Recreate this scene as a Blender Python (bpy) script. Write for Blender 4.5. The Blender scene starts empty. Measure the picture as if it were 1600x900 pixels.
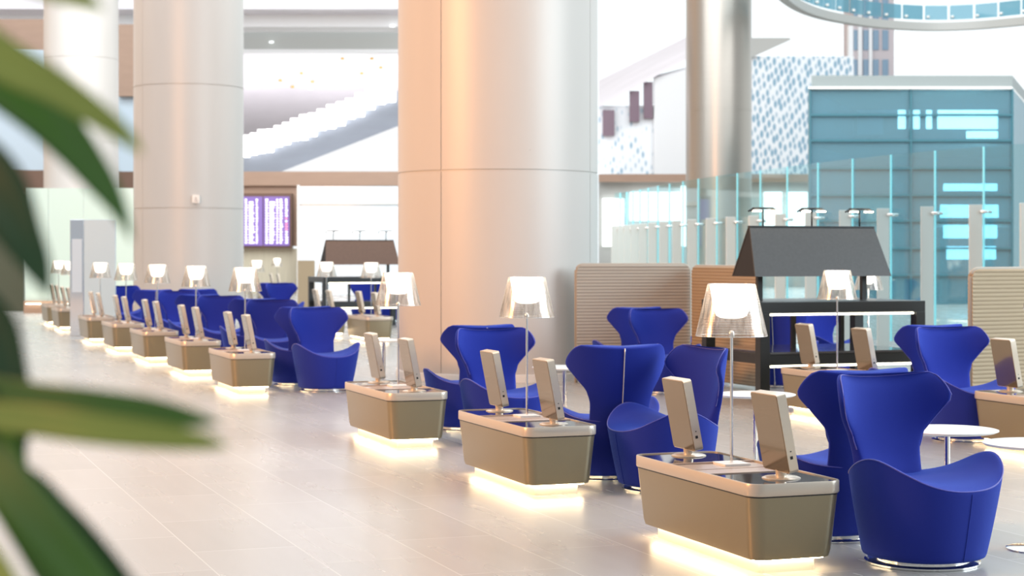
import bpy, math, random
from mathutils import Vector, Matrix
random.seed(4)
S = bpy.context.scene
COL = S.collection
PI = math.pi
F = 2800.0                      # focal length in pixels of a 1600 px wide frame
EYE = 1.70
HOR = 396.0

# ------------------------------------------------------------------ camera, sky, light
cam_d = bpy.data.cameras.new('camera'); cam = bpy.data.objects.new('camera', cam_d); COL.objects.link(cam)
cam.location = (0, 0, EYE); cam.rotation_euler = (PI/2, 0, 0)
cam_d.sensor_width = 36.0; cam_d.lens = 36.0*F/1600.0
cam_d.shift_y = -(450.0-HOR)/1600.0
cam_d.clip_start = 0.05; cam_d.clip_end = 600
cam_d.dof.use_dof = True; cam_d.dof.focus_distance = 11.0; cam_d.dof.aperture_fstop = 3.3
S.camera = cam
S.view_settings.view_transform = 'Standard'; S.view_settings.look = 'None'
S.view_settings.gamma = 1.0; S.view_settings.use_curve_mapping = False
S.view_settings.exposure = 0.62
S.cycles.transparent_max_bounces = 48

w = bpy.data.worlds.new('sky'); S.world = w; w.use_nodes = True
nt = w.node_tree; nt.nodes.clear()
wo = nt.nodes.new('ShaderNodeOutputWorld'); bg = nt.nodes.new('ShaderNodeBackground')
wtc = nt.nodes.new('ShaderNodeTexCoord'); wsx = nt.nodes.new('ShaderNodeSeparateXYZ'); nt.links.new(wtc.outputs['Generated'], wsx.inputs[0])
def wramp(sock, a, b):
    r = nt.nodes.new('ShaderNodeMapRange'); r.interpolation_type = 'SMOOTHSTEP'
    r.inputs['From Min'].default_value = a; r.inputs['From Max'].default_value = b
    nt.links.new(wsx.outputs[sock], r.inputs['Value']); return r
wx = wramp('X', -0.85, -0.25); wy = wramp('Y', -0.6, 0.25)
wm = nt.nodes.new('ShaderNodeMix'); wm.data_type = 'RGBA'
wm.inputs['A'].default_value = (0.80, 0.50, 0.30, 1); wm.inputs['B'].default_value = (0.90, 0.97, 1.0, 1)   # warm lit hall to the left, daylight ahead and right
nt.links.new(wx.outputs[0], wm.inputs['Factor'])
wb = nt.nodes.new('ShaderNodeMix'); wb.data_type = 'RGBA'
wb.inputs['A'].default_value = (0.34, 0.36, 0.38, 1)                                                          # dimmer hall behind the camera
nt.links.new(wy.outputs[0], wb.inputs['Factor']); nt.links.new(wm.outputs['Result'], wb.inputs['B'])
nt.links.new(wb.outputs['Result'], bg.inputs['Color'])
bg.inputs['Strength'].default_value = 0.86
nt.links.new(bg.outputs[0], wo.inputs[0])

def area_light(name, loc, target, size, size_y, power, col):
    d = bpy.data.lights.new(name, 'AREA'); d.shape = 'RECTANGLE'; d.size = size; d.size_y = size_y
    d.energy = power; d.color = col
    o = bpy.data.objects.new(name, d); COL.objects.link(o); o.location = loc
    o.rotation_euler = (Vector(target)-Vector(loc)).to_track_quat('-Z', 'Y').to_euler()
    return o
area_light('window_daylight', (20, 12, 7.5), (0, 6.5, 1), 16, 8, 2700, (0.78, 0.92, 1.0))
area_light('skylight_daylight', (7, 14, 12), (4, 14, 0), 8, 8, 350, (0.86, 0.95, 1.0))
area_light('warm_fill_light', (-14, 10, 8), (-3, 24, 3), 5, 4, 2300, (1.0, 0.46, 0.18))  # added fill out of view, warms the left sides of the columns
area_light('hall_skylight', (-6, 34, 15), (-6, 36, 0), 30, 22, 2100, (0.92, 0.96, 1.0))  # added overhead fill, brightens the left columns and the floor
area_light('soffit_fill_light', (-10, 93.5, 5.4), (-10, 97, 12), 26, 2.5, 950, (1.0, 0.97, 1.0))  # unseen fill added behind the trim to lift the lilac ceiling
area_light('atrium_skylight', (0, 48, 24), (0, 96, 5), 70, 26, 15000, (0.95, 0.98, 1.0))  # added fill that keeps the far background bright

# ------------------------------------------------------------------ materials
def pmat(name, col, rough=0.5, metal=0.0, emit=None, estr=0.0, sheen=0.0, spec=0.5, alpha=1.0, trans=0.0, coat=0.0,
         noise=None, bump=None):
    m = bpy.data.materials.new(name); m.use_nodes = True
    n = m.node_tree; b = n.nodes['Principled BSDF']
    b.inputs['Base Color'].default_value = (*col, 1); b.inputs['Roughness'].default_value = rough
    b.inputs['Metallic'].default_value = metal; b.inputs['Specular IOR Level'].default_value = spec
    b.inputs['Alpha'].default_value = alpha; b.inputs['Transmission Weight'].default_value = trans
    b.inputs['Coat Weight'].default_value = coat; b.inputs['Sheen Weight'].default_value = sheen
    if emit: b.inputs['Emission Color'].default_value = (*emit, 1); b.inputs['Emission Strength'].default_value = estr
    tc = n.nodes.new('ShaderNodeTexCoord')
    if noise:      # (scale, amount, stretch vector)
        mp = n.nodes.new('ShaderNodeMapping'); mp.inputs['Scale'].default_value = noise[2]
        nz = n.nodes.new('ShaderNodeTexNoise'); nz.inputs['Scale'].default_value = noise[0]; nz.inputs['Detail'].default_value = 4
        n.links.new(tc.outputs['Object'], mp.inputs[0]); n.links.new(mp.outputs[0], nz.inputs['Vector'])
        mx = n.nodes.new('ShaderNodeMix'); mx.data_type = 'RGBA'
        k = noise[1]
        mx.inputs['A'].default_value = (*[c*(1-k) for c in col], 1); mx.inputs['B'].default_value = (*[min(1, c*(1+k)) for c in col], 1)
        n.links.new(nz.outputs['Fac'], mx.inputs['Factor']); n.links.new(mx.outputs['Result'], b.inputs['Base Color'])
    if bump:       # (scale, strength)
        nb = n.nodes.new('ShaderNodeTexNoise'); nb.inputs['Scale'].default_value = bump[0]
        n.links.new(tc.outputs['Object'], nb.inputs['Vector'])
        bp = n.nodes.new('ShaderNodeBump'); bp.inputs['Strength'].default_value = bump[1]; bp.inputs['Distance'].default_value = 0.01
        n.links.new(nb.outputs['Fac'], bp.inputs['Height']); n.links.new(bp.outputs[0], b.inputs['Normal'])
    return m

M = {}
M['blue'] = pmat('royal blue wool', (0.013, 0.026, 0.28), 0.8, sheen=0.4, spec=0.2, noise=(420, 0.25, (1, 1, 1)), bump=(700, 0.25))
M['blue'].node_tree.nodes['Principled BSDF'].inputs['Sheen Tint'].default_value = (0.15, 0.3, 1.0, 1)
M['pipe'] = pmat('blue piping', (0.05, 0.06, 0.45), 0.7, sheen=0.5)
M['zip'] = pmat('pale zip', (0.62, 0.60, 0.60), 0.35, metal=0.5)
M['chrome'] = pmat('polished steel', (0.80, 0.79, 0.77), 0.12, metal=1)
M['bronze'] = pmat('bronze lacquer', (0.262, 0.225, 0.145), 0.34, metal=0.45, noise=(500, 0.12, (1, 1, 1)), coat=0.15)
M['cap'] = pmat('champagne lacquer', (0.56, 0.49, 0.41), 0.30, metal=0.35, noise=(400, 0.06, (1, 1, 1)))
M['pad'] = pmat('black glass pad', (0.03, 0.03, 0.04), 0.06, spec=0.8)
M['tray'] = pmat('rose beige tray', (0.50, 0.38, 0.31), 0.28, metal=0.2)
M['plinth'] = pmat('pale metal plinth', (0.72, 0.66, 0.58), 0.3, metal=0.4)
M['led'] = pmat('warm led strip', (1, 0.8, 0.5), 0.5, emit=(1.0, 0.78, 0.50), estr=15.0)
M['ledw'] = pmat('shelf led strip', (1, 0.95, 0.8), 0.5, emit=(1.0, 0.93, 0.72), estr=3.0)
M['tback'] = pmat('bronze glossy casing', (0.25, 0.20, 0.135), 0.16, metal=0.7, coat=0.4)
M['tside'] = pmat('champagne metal casing', (0.68, 0.59, 0.48), 0.28, metal=0.55)
M['screen'] = pmat('dark display', (0.02, 0.02, 0.03), 0.08)
M['port'] = pmat('black port', (0.01, 0.01, 0.01), 0.4)
M['white'] = pmat('white lacquer', (0.80, 0.79, 0.76), 0.3)
M['bulb'] = pmat('opal diffuser', (1, 0.96, 0.9), 0.4, emit=(1.0, 0.92, 0.80), estr=2.6)
M['dark'] = pmat('black stained oak', (0.010, 0.012, 0.013), 0.32, noise=(8, 0.3, (1, 12, 12)))
M['desk'] = pmat('dark glossy desk', (0.05, 0.05, 0.055), 0.12, coat=0.3)
M['hood'] = pmat('dark bronze hood', (0.06, 0.06, 0.06), 0.42, metal=0.35, noise=(30, 0.2, (1, 1, 1)))
M['hoodb'] = pmat('brown leather hood', (0.13, 0.075, 0.05), 0.5, noise=(20, 0.15, (1, 1, 1)))  # warm glow of the hood's own lamps put into its colour
M['hoodin'] = pmat('black hood lining', (0.012, 0.012, 0.014), 0.7)  # black for the shaded inside of the hood
M['glow'] = pmat('small lamp lens', (1, 1, 1), 0.4, emit=(1.0, 0.85, 0.62), estr=9)
M['brown'] = pmat('brown panel', (0.38, 0.25, 0.18), 0.5, noise=(1.2, 0.1, (1, 1, 4)))
M['dkbrown'] = pmat('dark brown panel', (0.16, 0.09, 0.06), 0.5)
M['dkgreen'] = pmat('dark olive wall', (0.07, 0.08, 0.05), 0.4)
M['beige'] = pmat('pale timber panel', (0.55, 0.50, 0.38), 0.45, noise=(3, 0.16, (6, 6, .3)))
M['whitewall'] = pmat('white wall', (0.86, 0.87, 0.88), 0.6)
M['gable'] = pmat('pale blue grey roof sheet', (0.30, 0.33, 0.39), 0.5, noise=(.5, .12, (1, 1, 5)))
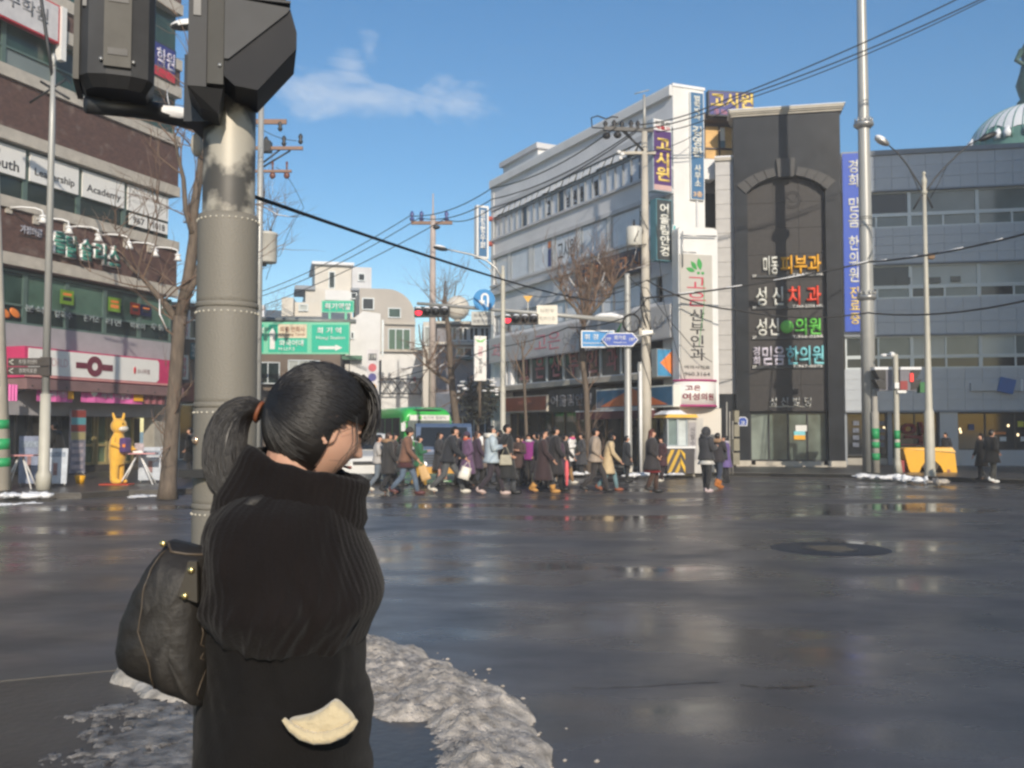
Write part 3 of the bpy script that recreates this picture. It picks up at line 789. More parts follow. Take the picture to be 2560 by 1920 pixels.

************

TASK INSTRUCTIONS
Please restate the material above line by line, exactly, beginning at its first line and ending with the line that contains "HOR = 396.0", without any pictures.

SOLUTION
Recreate this scene as a Blender Python (bpy) script. Write for Blender 4.5. The Blender scene starts empty. Measure the picture as if it were 1600x900 pixels.
import bpy, math, random
from mathutils import Vector, Matrix
random.seed(4)
S = bpy.context.scene
COL = S.collection
PI = math.pi
F = 2800.0                      # focal length in pixels of a 1600 px wide frame
EYE = 1.70
HOR = 396.0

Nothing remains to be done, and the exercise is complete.